El tiempo burocrático fue otro adversario. Sin indicios de delito, la prioridad policial depende de riesgo y vulnerabilidad. Aquí, los dos factores estaban presentes: 79 años y diagnóstico de deterioro cognitivo. Pese a ello, ni los primeros llamamientos ni las batidas sucesivas ofrecieron una pista útil. La ausencia de hallazgos no cerró el caso; lo sostuvo en ese territorio gris donde la metodología es tan importante como la esperanza.
Ante el silencio del terreno, la familia dio un paso más: ofreció una recompensa de 10.000 euros por cualquier información verificable que condujera a Paquita. No fue un gesto impulsivo, sino una estrategia para ampliar ojos y oídos: “que la gente esté más atenta”, explicó una de sus hijas al difundir las condiciones básicas del avistamiento y el punto de La Ceja como referencia.
La cronología pública, depurada de rumores, deja un cuadro sobrio: tarde de campo en compañía; última localización en La Ceja; vestimenta identificativa; diagnóstico reconocido por la familia como leve; cero señales de traslado posterior o intervención de terceros confirmada. El resto —fruta concreta, acompañantes familiares, itinerarios no verificados— pertenece al ruido de redes que aquí conviene descartar.
Detrás del dato hay un aprendizaje comunitario: en el mundo rural, la “distancia corta” puede ser engañosa. Una curva de servicio, un talud, un matorral denso bastan para ocultar una caída; una confusión momentánea en el atardecer separa a un grupo sin que nadie lo perciba.
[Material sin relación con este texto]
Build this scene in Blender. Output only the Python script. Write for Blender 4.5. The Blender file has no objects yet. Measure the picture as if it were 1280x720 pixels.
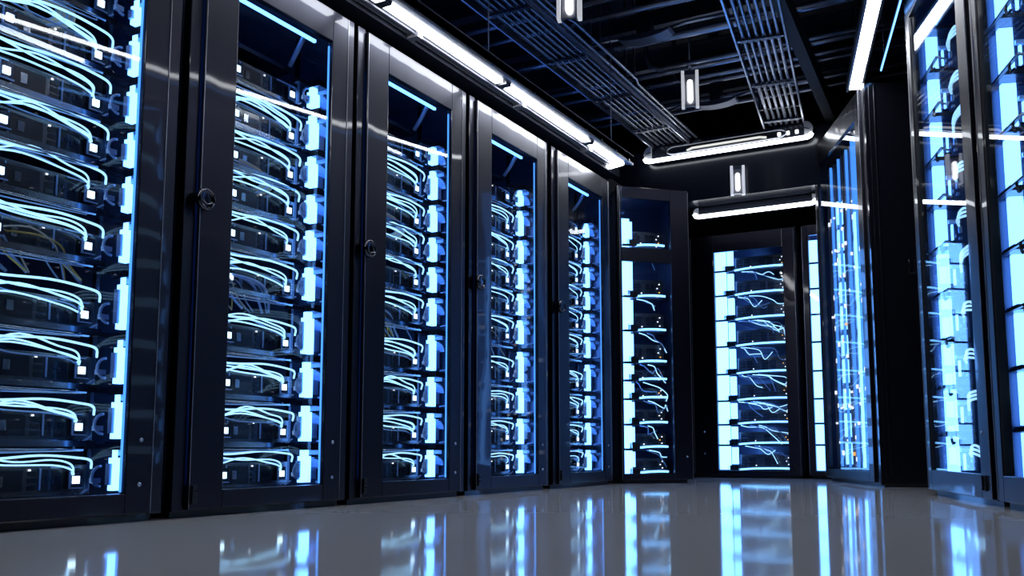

Por eso los equipos recomiendan volver a los mismos lugares con luz distinta, cambiar de cuadrícula, abrir barrancos y revisar recodos ya peinados. Aquí, cada metro puede ser decisivo.
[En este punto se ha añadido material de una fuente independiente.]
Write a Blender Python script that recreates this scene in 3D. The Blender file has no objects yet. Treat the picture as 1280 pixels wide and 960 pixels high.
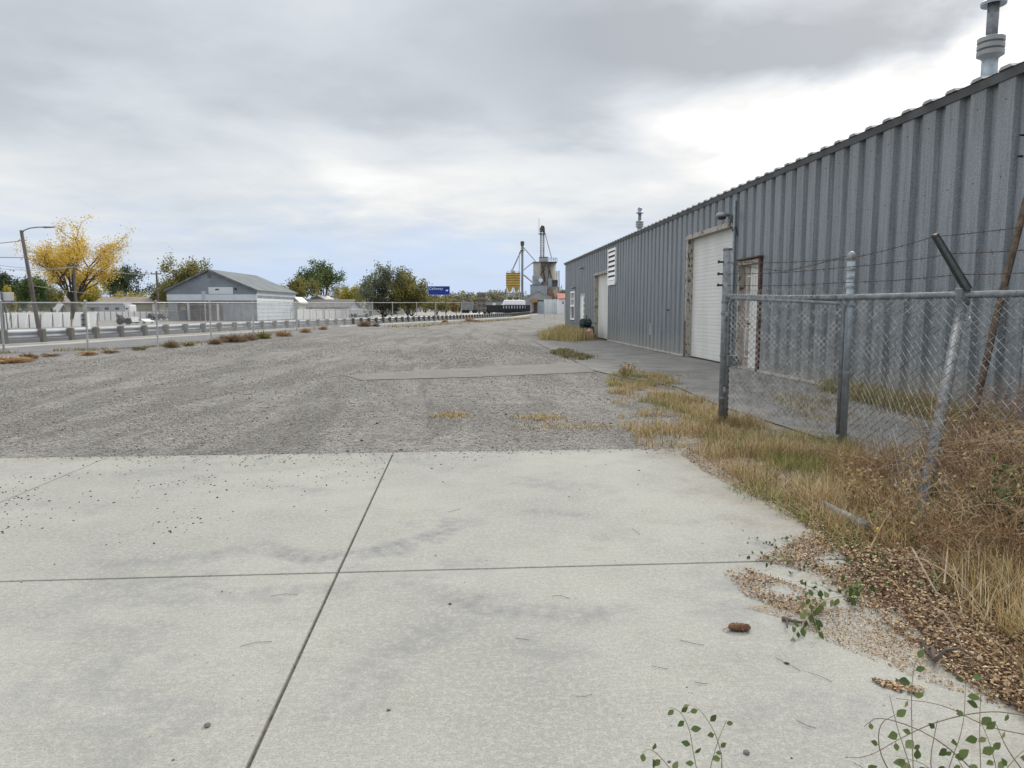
import bpy, bmesh, math, random
import numpy as np
from mathutils import Vector, Matrix
C = bpy.context.scene.collection
R = math.radians
# ------------------------------------------------------------------ camera
F = 887.0; H = 1.5
TH = math.atan(93/F); PS = math.atan(65/F)
cam_d = bpy.data.cameras.new('camera'); cam = bpy.data.objects.new('camera', cam_d); C.objects.link(cam)
cam.location = (0, 0, H); cam.rotation_euler = (math.pi/2-TH, 0, -PS)
cam_d.sensor_width = 36; cam_d.lens = 36*F/1280; cam_d.clip_end = 9000; cam_d.clip_start = 0.05
bpy.context.scene.camera = cam
# ------------------------------------------------------------------ world
SUN_EL, SUN_AZ = 38, 34           # azimuth clockwise from +Y
w = bpy.data.worlds.new('World'); bpy.context.scene.world = w; w.use_nodes = True
class NT:
    def __init__(s, tree): s.t = tree; s.n = tree.nodes; s.l = tree.links
    def node(s, typ, **kw):
        n = s.n.new(typ)
        for k, v in kw.items():
            if k == 'ins':
                for kk, vv in v.items(): s.put(n.inputs[kk], vv)
            else: setattr(n, k, v)
        return n
    def put(s, sock, v):
        if isinstance(v, bpy.types.NodeSocket): s.l.new(v, sock)
        else: sock.default_value = v
    def m(s, op, a, b=0.0, c=None, clamp=False):
        n = s.n.new('ShaderNodeMath'); n.operation = op; n.use_clamp = clamp
        s.put(n.inputs[0], a); s.put(n.inputs[1], b)
        if c is not None: s.put(n.inputs[2], c)
        return n.outputs[0]
    def mix(s, f, a, b, blend='MIX'):
        n = s.n.new('ShaderNodeMix'); n.data_type = 'RGBA'; n.blend_type = blend
        s.put(n.inputs[0], f); s.put(n.inputs[6], a if isinstance(a, bpy.types.NodeSocket) else tuple(a)+(1,)*(4-len(a)))
        s.put(n.inputs[7], b if isinstance(b, bpy.types.NodeSocket) else tuple(b)+(1,)*(4-len(b)))
        return n.outputs[2]
    def noise(s, vec, scale, detail=4, rough=0.55, dist=0.0):
        n = s.node('ShaderNodeTexNoise', ins={'Vector': vec, 'Scale': scale, 'Detail': detail, 'Roughness': rough, 'Distortion': dist})
        return n.outputs[0]
    def step(s, v, a, b):
        n = s.node('ShaderNodeMapRange', interpolation_type='SMOOTHSTEP', ins={'Value': v, 'From Min': a, 'From Max': b})
        return n.outputs[0]
    def scale(s, vec, sc):
        n = s.node('ShaderNodeVectorMath', operation='MULTIPLY'); s.put(n.inputs[0], vec); s.put(n.inputs[1], sc); return n.outputs[0]
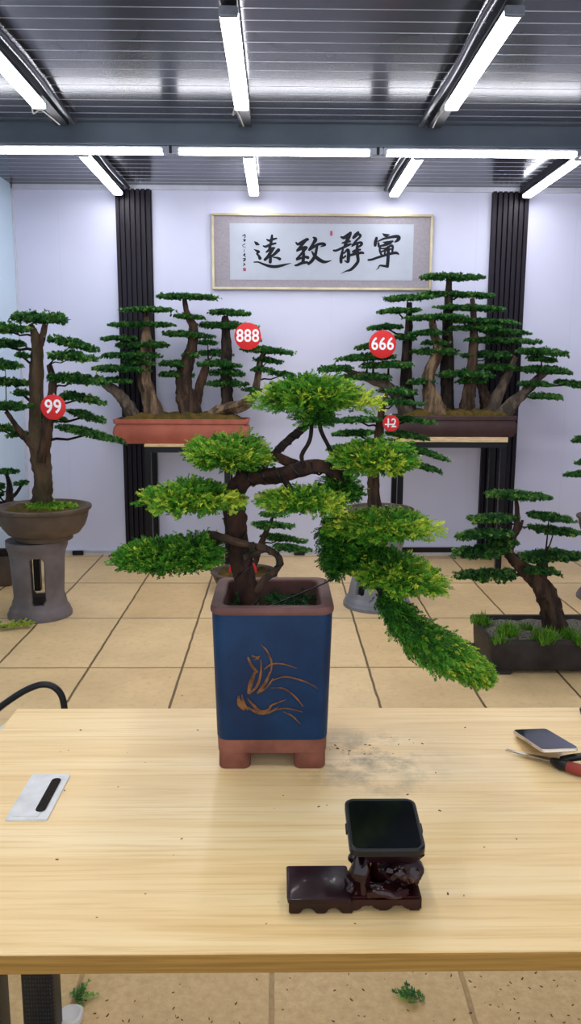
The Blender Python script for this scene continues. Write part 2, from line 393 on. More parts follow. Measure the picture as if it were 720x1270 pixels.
def near_on(trunks, x, y):
    best = None
    for ti, t in enumerate(trunks):
        for q in t:
            if q[1] < y-2: continue
            d = abs(q[0]-x)+abs(q[1]-y-8)*.8
            if best is None or d < best[0]: best = (d, ti, q)
    if best is None:
        for ti, t in enumerate(trunks):
            for q in t:
                d = abs(q[0]-x)+abs(q[1]-y)
                if best is None or d < best[0]: best = (d, ti, q)
    return best
def grow(rt, Y, trunks, pads, bark, leaf, leafsize, dens=1., ydev=.08, ayf=.42, aymax=.16, ys=None, T=CLUMP, twigr=.35, smallf=1., young=.35):
    """trunks: list of polylines (x,y,width px); pads: (x0,y0,x1,y1,thickness px[,dY])"""
    ys = ys or [0]*len(trunks)
    tr = [spline(t, 5) for t in trunks]
    for i, t in enumerate(tr):
        pts = [P(q[0], q[1], Y+ys[i]) for q in t]; k = px(pts[0])
        o = MB().tube(pts, [max(q[2]*.5*k, .003) for q in t], 14, .26).obj('trunk', M[bark[i] if isinstance(bark, (list, tuple)) else bark], rt)
    for pd in pads:
        x0, y0, x1, y1, th = pd[:5]; xc, yc = (x0+x1)/2, (y0+y1)/2
        _, ti, q = near_on(tr, min(max(xc, x0), x1), yc+2)
        dy = pd[5] if len(pd) > 5 else ys[ti]+(random.random()-.5)*ydev
        c = P(xc, yc, Y+dy); k = px(c)
        ax = math.hypot(x1-x0, y1-y0)*.5*k; ay = min(ax*ayf*(.9+.3*random.random())+.03, aymax)
        sn = abs(c.z-CAM.z)/(c-CAM).length; az = max(.014, (th*k*1.08-1.4*ay*sn-leafsize*.4)/1.3); c.z -= az*.35
        n = int(dens*2.2*ax*ay*PI*2/(leafsize**2*.5))
        n = max(90, min(int(n*.6), 1700))
        ang = math.atan2((y1-y0), (x1-x0))
        v, t = dome(c, ax, ay, az, n, leafsize*(1 if ax > .12 else smallf), T, rot=rotY(ang), lobes=.26, young=young, shape=1.0, droop=.25)
        fo = finish('foliage_pad', leafmesh('foliage_pad', v, t), M[leaf], rt, smooth=False)
        # branch with side twigs
        b0 = P(q[0], q[1], Y+ys[ti]); e = Vector(c)+Vector((0, 0, az*.1)); mid = b0.lerp(e, .5)+Vector((0, 0, -.012))
        L = (e-b0).length
        mb = MB(); rb = max(q[2]*.5*k*twigr, .004)
        if L > .03: mb.tube([b0, b0.lerp(e, .25)+Vector((0, 0, .004)), mid, e], [rb, rb*.8, rb*.7, rb*.5], 6)
        R = Matrix([list(r) for r in rotY(ang)])
        for sgn in (-1, 1):
            for f in (.25, .5, .75):
                tip = Vector(c)+R @ Vector((sgn*ax*f, (random.random()-.5)*ay, az*.15)); mb.tube([e, e.lerp(tip, .5)+Vector((0, 0, az*.1)), tip], [rb*.5, rb*.4, rb*.22], 5)
        mb.obj('branch', M['twig'], rt)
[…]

Paquita Estarelles es, desde mayo de 2024, un nombre que une a dos pueblos por una deuda de respuesta. No es una estadística: es una mujer de 79 años que salió al campo y no regresó, una familia que no baja los brazos y una comunidad que aprendió a desconfiar del “ya miramos ahí”. Si estuviste en pistas o parajes entre Alborache y Turís ese 30 de mayo, si recuerdas una camisa blanca y unos zapatos plateados cerca de La Ceja, tu memoria puede inclinar la balanza. La montaña a veces calla; a veces, contesta cuando alguien se atreve a repetir la pregunta.